On February 29, 2024, the U.S. House of Representatives Financial Services Committee passed a resolution (H.J. Res. 109) which, if enacted, would undo the recent US Security and Exchange Commission (“SEC”) Staff Accounting Bulletin No. 121 (“SAB 121”). It acted under the Congressional Review Act (“CRA”), which allows Congress to use their oversight authority to overturn rules issued by federal agencies.
SAB 121 requires reporting entities which perform custodial duties in relation to crypto assets to include the safeguarding of crypto assets as a liability and a corresponding asset on their balance sheets, reported at fair value. The SEC position is that compliance with SAB 121 would increase transparency to investors in companies which perform crypto asset custodial duty and address the situation seen in multiple crypto firm collapses over the last several years – that is, the company collapses and when the customers/investors attempt to regain their assets, it turns out the company no longer has them. ‘Fair value’ is to be determined in accordance with US GAAP principles provided in the Financial Accounting Standards Board (“FASB”) Accounting Standards Codification (“ASC”) Topic 820.
It should be noted that the SEC position is that SAB 121 is not a rule but, rather, nonbinding staff guidance. It nevertheless fell under potential CRA review because of a Government Accountability Office finding that the bulletin met the definition of a rule under the Administrative Procedure Act in that it described a policy for future effect.
According to proponents of H.J. Res. 109, the resolution cancelling SAB 121 is needed in order to halt the bulletin’s potential chilling effect on the industry. If banks are required to track safeguarded assets on their balance sheets, this would lead to increased regulatory compliance issues, making it an easier decision to simply refrain from such crypto asset safeguarding transactions. As evidence of this, proponents point to the fact that no established banks were involved as a custody provider in the recent wave of transactions following the approval of Bitcoin spot-ETFs.
Conversely, detractors highlight the SEC position that the bulletin is nonbinding staff guidance – not a rule subject to the CRA. They also argue that the chilling effect of which legislators should beware is that the enactment of H.J. Res. 109 would not only cancel SAB 121 but also prevent the SEC from issuing a substantially similar bulletin in the future. This could lead to reticence on the part of the SEC to provide guidance in a rapidly evolving industry.

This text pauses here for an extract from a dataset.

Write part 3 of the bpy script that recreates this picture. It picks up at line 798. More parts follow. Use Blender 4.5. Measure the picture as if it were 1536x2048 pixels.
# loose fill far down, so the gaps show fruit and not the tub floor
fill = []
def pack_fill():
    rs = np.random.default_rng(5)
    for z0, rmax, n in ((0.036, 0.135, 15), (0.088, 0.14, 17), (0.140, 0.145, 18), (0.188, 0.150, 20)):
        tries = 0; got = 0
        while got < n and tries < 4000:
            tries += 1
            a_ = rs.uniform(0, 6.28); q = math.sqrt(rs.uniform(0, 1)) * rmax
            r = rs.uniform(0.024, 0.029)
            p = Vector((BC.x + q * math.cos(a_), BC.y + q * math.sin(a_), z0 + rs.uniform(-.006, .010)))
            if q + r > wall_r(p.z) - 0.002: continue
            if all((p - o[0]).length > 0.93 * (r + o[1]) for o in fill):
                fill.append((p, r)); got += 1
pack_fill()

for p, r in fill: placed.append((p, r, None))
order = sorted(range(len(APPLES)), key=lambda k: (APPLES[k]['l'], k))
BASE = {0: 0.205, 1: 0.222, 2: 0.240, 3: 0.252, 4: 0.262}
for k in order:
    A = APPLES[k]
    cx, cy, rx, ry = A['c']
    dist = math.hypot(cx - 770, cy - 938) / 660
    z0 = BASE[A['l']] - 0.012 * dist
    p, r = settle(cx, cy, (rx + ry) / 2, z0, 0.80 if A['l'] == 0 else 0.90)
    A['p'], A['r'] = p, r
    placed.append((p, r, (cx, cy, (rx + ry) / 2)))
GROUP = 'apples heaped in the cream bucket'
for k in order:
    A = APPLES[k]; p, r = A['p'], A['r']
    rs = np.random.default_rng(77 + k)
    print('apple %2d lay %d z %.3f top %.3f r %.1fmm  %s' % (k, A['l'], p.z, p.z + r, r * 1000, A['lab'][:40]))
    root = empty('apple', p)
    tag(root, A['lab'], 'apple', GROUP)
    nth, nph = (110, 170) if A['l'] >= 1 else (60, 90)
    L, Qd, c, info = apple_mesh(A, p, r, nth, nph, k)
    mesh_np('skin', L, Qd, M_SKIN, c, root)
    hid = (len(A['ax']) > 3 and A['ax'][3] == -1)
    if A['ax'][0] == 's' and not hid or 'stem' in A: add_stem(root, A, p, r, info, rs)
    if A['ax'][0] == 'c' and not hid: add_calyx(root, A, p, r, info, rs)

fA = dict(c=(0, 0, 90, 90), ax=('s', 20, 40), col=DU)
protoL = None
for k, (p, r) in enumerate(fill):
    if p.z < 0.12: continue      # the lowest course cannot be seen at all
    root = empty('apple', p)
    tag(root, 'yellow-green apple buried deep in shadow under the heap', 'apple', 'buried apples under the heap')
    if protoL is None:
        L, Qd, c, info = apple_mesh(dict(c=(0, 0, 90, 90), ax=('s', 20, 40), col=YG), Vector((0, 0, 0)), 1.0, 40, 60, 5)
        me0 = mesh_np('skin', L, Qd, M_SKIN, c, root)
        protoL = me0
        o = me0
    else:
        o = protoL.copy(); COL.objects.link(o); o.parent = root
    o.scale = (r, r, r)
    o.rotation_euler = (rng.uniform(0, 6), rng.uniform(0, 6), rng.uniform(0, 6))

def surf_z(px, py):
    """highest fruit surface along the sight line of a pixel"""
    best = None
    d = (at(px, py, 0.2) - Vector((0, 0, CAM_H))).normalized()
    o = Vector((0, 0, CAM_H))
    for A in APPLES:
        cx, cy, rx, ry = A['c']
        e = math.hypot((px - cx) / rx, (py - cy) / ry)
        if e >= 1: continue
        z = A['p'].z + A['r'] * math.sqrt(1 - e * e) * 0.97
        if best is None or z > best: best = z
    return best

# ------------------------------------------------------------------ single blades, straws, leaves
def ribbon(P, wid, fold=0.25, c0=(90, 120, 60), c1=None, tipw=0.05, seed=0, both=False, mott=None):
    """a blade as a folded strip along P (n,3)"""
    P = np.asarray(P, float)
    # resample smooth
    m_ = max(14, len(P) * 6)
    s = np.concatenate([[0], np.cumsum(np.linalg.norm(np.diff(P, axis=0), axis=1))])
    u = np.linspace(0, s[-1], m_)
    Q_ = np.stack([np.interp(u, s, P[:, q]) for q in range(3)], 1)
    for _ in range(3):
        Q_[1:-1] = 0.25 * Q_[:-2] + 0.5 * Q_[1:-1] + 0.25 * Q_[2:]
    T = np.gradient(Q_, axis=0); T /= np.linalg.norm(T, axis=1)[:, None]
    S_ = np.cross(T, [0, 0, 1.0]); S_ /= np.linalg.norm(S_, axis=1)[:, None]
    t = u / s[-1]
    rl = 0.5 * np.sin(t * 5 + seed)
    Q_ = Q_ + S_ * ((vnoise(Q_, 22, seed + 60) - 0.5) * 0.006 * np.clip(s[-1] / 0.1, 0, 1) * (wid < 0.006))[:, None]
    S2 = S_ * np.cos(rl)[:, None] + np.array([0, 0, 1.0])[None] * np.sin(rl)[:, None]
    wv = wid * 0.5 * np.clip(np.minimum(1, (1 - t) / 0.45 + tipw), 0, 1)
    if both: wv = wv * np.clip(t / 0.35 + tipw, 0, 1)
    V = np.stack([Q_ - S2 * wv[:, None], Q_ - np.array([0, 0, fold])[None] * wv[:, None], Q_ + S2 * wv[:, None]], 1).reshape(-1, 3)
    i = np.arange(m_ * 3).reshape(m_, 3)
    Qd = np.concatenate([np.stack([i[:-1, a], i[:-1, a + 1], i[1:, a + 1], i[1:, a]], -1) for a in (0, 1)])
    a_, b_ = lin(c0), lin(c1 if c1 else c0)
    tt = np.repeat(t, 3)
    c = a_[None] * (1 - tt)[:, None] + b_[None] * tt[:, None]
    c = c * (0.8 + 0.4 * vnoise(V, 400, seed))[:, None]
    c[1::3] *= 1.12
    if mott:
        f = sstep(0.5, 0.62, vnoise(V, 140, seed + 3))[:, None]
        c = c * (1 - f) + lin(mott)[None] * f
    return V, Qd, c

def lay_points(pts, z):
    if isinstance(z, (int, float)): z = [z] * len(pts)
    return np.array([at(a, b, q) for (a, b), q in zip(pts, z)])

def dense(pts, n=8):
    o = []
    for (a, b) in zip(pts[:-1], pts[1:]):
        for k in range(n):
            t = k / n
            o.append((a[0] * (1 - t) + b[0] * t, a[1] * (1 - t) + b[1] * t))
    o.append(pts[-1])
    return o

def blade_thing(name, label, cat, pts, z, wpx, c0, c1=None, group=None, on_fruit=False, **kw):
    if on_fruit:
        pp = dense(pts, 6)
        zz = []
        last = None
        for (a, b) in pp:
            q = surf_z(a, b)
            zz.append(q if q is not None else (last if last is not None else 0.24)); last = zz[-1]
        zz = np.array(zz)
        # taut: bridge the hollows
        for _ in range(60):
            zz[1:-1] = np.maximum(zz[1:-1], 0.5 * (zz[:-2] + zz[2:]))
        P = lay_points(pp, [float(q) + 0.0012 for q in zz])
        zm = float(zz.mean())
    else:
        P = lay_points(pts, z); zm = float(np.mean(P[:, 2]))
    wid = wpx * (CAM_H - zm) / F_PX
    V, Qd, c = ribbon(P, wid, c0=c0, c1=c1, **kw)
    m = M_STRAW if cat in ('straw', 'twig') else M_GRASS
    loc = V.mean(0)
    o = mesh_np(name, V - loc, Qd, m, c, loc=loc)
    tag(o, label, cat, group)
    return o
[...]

The resolution now proceeds to the floor for a vote before the full House of Representatives. There is also a similar bill pending in the Senate. H.J. Res. 109 is a bipartisan measure, whereas the Senate measure was introduced by Republican Senator Lummis of Wyoming. The move to repeal SAB 121 has been largely welcomed by the industry as the bulletin is seen as an effort to make it more difficult for companies to provide custodial services for crypto assets. While this measure is not likely to become law in the near future, it does highlight Congress’ focus on crypto issues and the diverging viewpoints on how to address them. On the one hand regulators, in particular the SEC, continue to issue regulations aimed at providing increased transparency and customer/investor protections; on the other hand, the industry attempts to push back when the regulations become burdensome to the point of stifling the industry’s growth.